Careem suspends food delivery service in Pakistan due to economic instability

Careem delivery service

Careem, a ride-hailing company based in Dubai, confirmed that their food delivery service in Pakistan has been discontinued.

The decision was taken to focus on addressing consumers’ demands for ride-hailing and deliveries. The business also stated that it will consider restarting the service in the future when the economy improves.

Economic conditions in Pakistan have been less than favourable, especially for expansion plans, with the rupee undergoing an extremely volatile ride since March this year.

“Careem built its reputation by providing a world-class ride-hailing service. “We know hundreds of thousands of people across Pakistan have come to rely on Careem to move around,” the company stated in a statement.

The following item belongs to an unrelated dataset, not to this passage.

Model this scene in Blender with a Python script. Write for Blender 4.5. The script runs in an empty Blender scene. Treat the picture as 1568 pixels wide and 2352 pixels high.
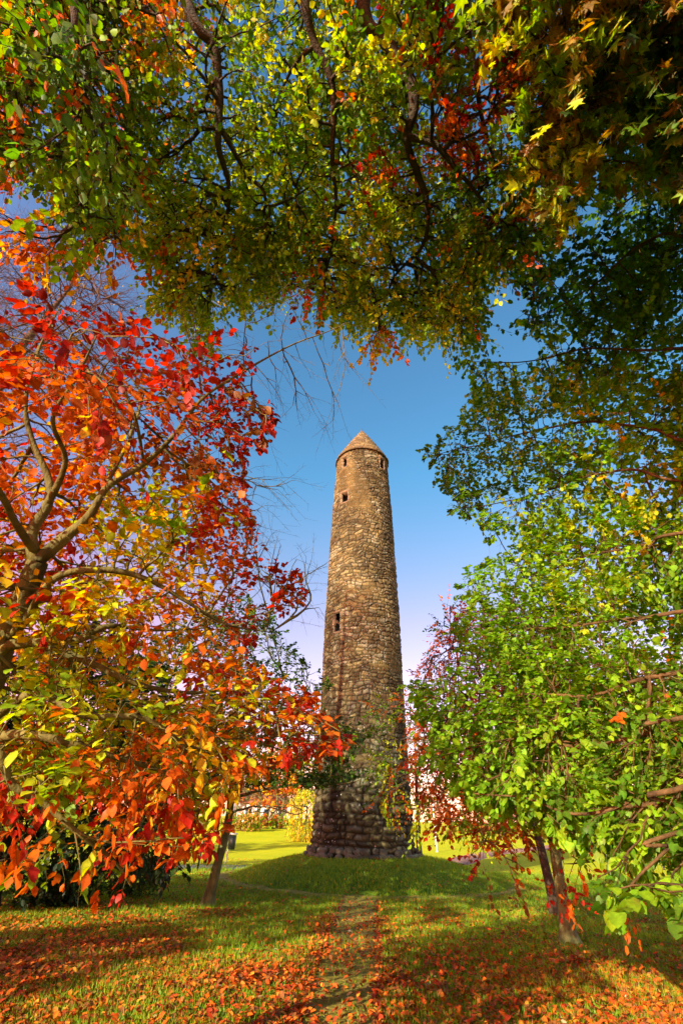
import bpy, math, random
import numpy as np
from mathutils import Matrix, Vector

rng = np.random.default_rng(7)
random.seed(7)
S = bpy.context.scene
C = bpy.context.collection
R = math.radians

# ---------------------------------------------------------------- camera
EYE = np.array([0.0, 0.0, 1.7])
PITCH, ROLL = R(33.95), R(1.65)
cam_d = bpy.data.cameras.new("camera")
cam = bpy.data.objects.new("camera", cam_d)
C.objects.link(cam)
cam_d.sensor_fit = 'VERTICAL'
cam_d.sensor_height = 36.0
cam_d.sensor_width = 24.0
cam_d.lens = 16.0
cam_d.clip_start = 0.05
cam_d.clip_end = 3000
_m = Matrix.Rotation(R(90) + PITCH, 4, 'X') @ Matrix.Rotation(ROLL, 4, 'Z')
cam.matrix_world = Matrix.Translation(Vector(EYE)) @ _m
S.camera = cam
_M = np.array(_m.to_3x3())

# ---------------------------------------------------------------- sun, sky, exposure
SUN_AZ = np.array([-0.58, -0.81]); SUN_AZ /= np.linalg.norm(SUN_AZ)
SUN_EL = R(19)
to_sun = Vector((SUN_AZ[0]*math.cos(SUN_EL), SUN_AZ[1]*math.cos(SUN_EL), math.sin(SUN_EL)))
sun_d = bpy.data.lights.new("sun", 'SUN')
sun_d.energy = 5.0
sun_d.angle = R(0.5)
sun_d.color = (1.0, 0.88, 0.66)
sun = bpy.data.objects.new("sun", sun_d)
C.objects.link(sun)
sun.rotation_euler = to_sun.to_track_quat('Z', 'Y').to_euler()
sun.location = (-30, -20, 30)

W = bpy.data.worlds.new("World"); S.world = W; W.use_nodes = True
nt = W.node_tree; N = nt.nodes; L = nt.links
for n in list(N): N.remove(n)
out = N.new('ShaderNodeOutputWorld'); bg = N.new('ShaderNodeBackground')
sky = N.new('ShaderNodeTexSky'); sky.sky_type = 'NISHITA'; sky.sun_disc = False
sky.sun_elevation = SUN_EL
sky.sun_rotation = math.atan2(SUN_AZ[0], SUN_AZ[1])
sky.air_density = 1.0; sky.dust_density = 0.4; sky.ozone_density = 2.0
tc = N.new('ShaderNodeTexCoord'); sep = N.new('ShaderNodeSeparateXYZ')
ramp = N.new('ShaderNodeValToRGB')
cr = ramp.color_ramp
cr.elements[0].position = 0.0;  cr.elements[0].color = (1.0, 0.86, 1.0, 1)
cr.elements[1].position = 0.9;  cr.elements[1].color = (0.75, 0.95, 0.9, 1)
e = cr.elements.new(0.35); e.color = (1.15, 0.86, 0.84, 1)
e = cr.elements.new(0.62); e.color = (0.72, 1.0, 0.92, 1)
lw = N.new('ShaderNodeMapRange'); lw.inputs[1].default_value = 0.15; lw.inputs[2].default_value = 0.65
mx = N.new('ShaderNodeMix'); mx.data_type = 'RGBA'; mx.blend_type = 'MULTIPLY'; mx.inputs[0].default_value = 1.0
mx2 = N.new('ShaderNodeMix'); mx2.data_type = 'RGBA'; mx2.blend_type = 'MULTIPLY'
mx2.inputs[7].default_value = (1.9, 0.95, 1.02, 1)
neg = N.new('ShaderNodeMath'); neg.operation = 'MULTIPLY'; neg.inputs[1].default_value = -1.0
hs = N.new('ShaderNodeHueSaturation'); hs.inputs['Saturation'].default_value = 1.15
L.new(tc.outputs['Generated'], sep.inputs[0]); L.new(sep.outputs['Z'], ramp.inputs[0])
L.new(sep.outputs['X'], neg.inputs[0]); L.new(neg.outputs[0], lw.inputs[0])
L.new(sky.outputs[0], hs.inputs['Color']); L.new(hs.outputs[0], mx.inputs[6]); L.new(ramp.outputs[0], mx.inputs[7])
L.new(mx.outputs[2], mx2.inputs[6]); L.new(lw.outputs[0], mx2.inputs[0])
hz = N.new('ShaderNodeMapRange'); hz.inputs[1].default_value = 0.62; hz.inputs[2].default_value = 0.10
mx3 = N.new('ShaderNodeMix'); mx3.data_type = 'RGBA'; mx3.blend_type = 'MULTIPLY'; mx3.inputs[7].default_value = (1.65, .86, .70, 1)
L.new(sep.outputs['Z'], hz.inputs[0]); L.new(hz.outputs[0], mx3.inputs[0]); L.new(mx2.outputs[2], mx3.inputs[6])
L.new(mx3.outputs[2], bg.inputs[0]); bg.inputs[1].default_value = 0.14
L.new(bg.outputs[0], out.inputs[0])

S.view_settings.view_transform = 'Standard'
S.view_settings.look = 'None'
S.view_settings.gamma = 1.0
S.view_settings.exposure = 1.3
S.cycles.max_bounces = 6
S.cycles.transmission_bounces = 4
S.cycles.diffuse_bounces = 4
S.cycles.sample_clamp_indirect = 4.0

# ---------------------------------------------------------------- helpers
def ray(dx, dy):
    """unit world direction(s) through a photo position (1568x2352 units)"""
    dx = np.asarray(dx, float); dy = np.asarray(dy, float)
    k = 1.130 / 1181.0
    v = np.stack([(dx-784)*k, (1176-dy)*k, -np.ones_like(dx)], -1)
    v = v @ _M.T
    return v / np.linalg.norm(v, axis=-1, keepdims=True)
def P(dx, dy, r):
    r = np.asarray(r, float)
    return EYE + ray(dx, dy) * r[..., None]
def to_px(p):
    q = (np.asarray(p) - EYE) @ _M
    return np.stack([784 + q[..., 0]/-q[..., 2]*1181/1.13, 1176 - q[..., 1]/-q[..., 2]*1181/1.13], -1)

def sstep(a, b, x):
    t = np.clip((x-a)/(b-a), 0, 1); return t*t*(3-2*t)
_lat = np.random.default_rng(99).random((32, 32, 32))
def noise3(p, s=1.0):
    p = np.asarray(p)*s
    i = np.floor(p).astype(int); f = p-i; f = f*f*(3-2*f)
    r = 0
    for a in (0, 1):
        for b in (0, 1):
            for c in (0, 1):
                w = (f[..., 0] if a else 1-f[..., 0])*(f[..., 1] if b else 1-f[..., 1])*(f[..., 2] if c else 1-f[..., 2])
                r = r + w*_lat[(i[..., 0]+a) % 32, (i[..., 1]+b) % 32, (i[..., 2]+c) % 32]
    return r
def noise2(x, y, s=1.0, z=0.0):
    return noise3(np.stack([x, y, np.full_like(x, z)], -1), s)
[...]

Read more: Careem invested $100 million in Pakistan since 2015, created 800,000 jobs

“As economic situations change, we are committed to maintaining that our customers have access to safe, affordable, and reliable transportation through ride-hailing, as well as the opportunity to order anything using our delivery service,” the Careem statement continued.

“We’ve put our food service in Pakistan on hold to focus on meeting our customers’ needs for ride-hailing and delivery, and we’ll look to resume it when the economic situation improves.”

Other tech companies have been forced to take dramatic measures as a result of the country’s economic difficulties.

SWVL recently announced the suspension of its intracity shuttle service in key Pakistani cities, just days after announcing a plan to reduce its employment by 32 percent.

“Swvl promised that having reliable, comfortable and affordable means of transportation is not something fictional. We believed that every Pakistani should have this right, the right to commute safely every day,” the notification said.

Airlift also announced a 31% reduction in headcount across all markets, as well as a reduction in the number of categories available on the platform.

Truck It In, like Airlift and Swvl, was hit by a wave of mass layoffs, with the company laying off 30% of its workforce.